Word of the pending policy change came as environmental activists were absorbing the news that IDEM has dissolved its Office of Enforcement, which responds to environmental violations and ensures businesses with a history of polluting comply with their permits.

IDEM is moving its 35 former Office of Enforcement employees from office space they once shared to new, separate offices in its divisions of air, water and land quality, where they will handle enforcement issue specific to those programs.

The agency maintains that the staffing change will make its enforcement process more efficient as well as more "speedy and effective."

"We're not ending our enforcement programs — a lot of people seem to be under the impression that we're doing that," IDEM spokeswoman Amber Finkelstein said. "Our goal is to allow the inspectors and enforce staff to work more closely together in order to enhance IDEM's ability to respond to compliance issues."

Jesse Kharbanda, executive director of the Hoosier Environmental Council, said speed is important in many enforcement cases but quality and consistency in the oversight and enforcement process is what's truly needed to protect the environment.

Kharbanda said it's too soon to know what the changes in IDEM's enforcement efforts and the new definition for serious environmental violations will mean in a state that's plagued by "serious environmental quality challenges" — most notably its heavy reliance on coal-fired power plants that spew hundreds of tons of pollutants into the air each year.

"The critique one can make right now is principally focused on process, not outcome," he said. "We don't know what the net effect of the enforcement agency dissolution will be."

He said it's also not apparent what the impact will be of another of recent change at IDEM — the agency's decision to take over all air quality monitoring, compliance and permitting duties.

IDEM officials said the goal of their move to end contracts with local pollution control agencies in Indianapolis and five other parts of the state is to streamline permitting, monitoring and compliance functions statewide.

Janet McCabe, executive director of the health-advocacy group Improving Kids Environment, said IDEM has assured her and others that it will not be scaling back air monitoring functions.

But McCabe, a former commissioner of IDEM's Office of Air Quality, worries that the change will shift decisions on local air quality to agency managers in Indianapolis.

She said IDEM doesn't have enough staff members to keep up the level of work the local air monitoring contracts could accomplish.

"Just the amount of local legwork that's required to engage people is I think just realistically beyond the abilities of a state agency," she said.

State Sen.
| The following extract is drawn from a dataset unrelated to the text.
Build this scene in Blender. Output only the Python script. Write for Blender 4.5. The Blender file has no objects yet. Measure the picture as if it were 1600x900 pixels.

Beverly Gard, R-Greenfield, who is chairwoman of the Indiana Senate's environmental affairs committee, said she has discussed the changes in IDEM's enforcement program structure with agency officials but had not yet been briefed on the other changes.

She planned to find out in early January what the impact of that revised policy would be on how environmental violations will be handled. Gard said that environmental groups have expressed their concerns about the changes.

"As far as the enforcement program, I guess my personal opinion is to give this a chance to work," she said. "There have been changes in IDEM's administrative structure under every governor."

Gov. Mitch Daniels, who begins his second four-year term on Jan. 5, maintains that the changes will strengthen environmental protection in Indiana.

He noted that during the last four years IDEM has nearly eliminated the agency's long-running backlog of outdated permits and enforcement cases.

"Every one of those new permits was strengthened, that is it to say its lowered the permissible levels of emissions. It's been a great step forward for the environment through better management," Daniels said. "Air and water has never been cleaner in Indiana in modern times than it is now."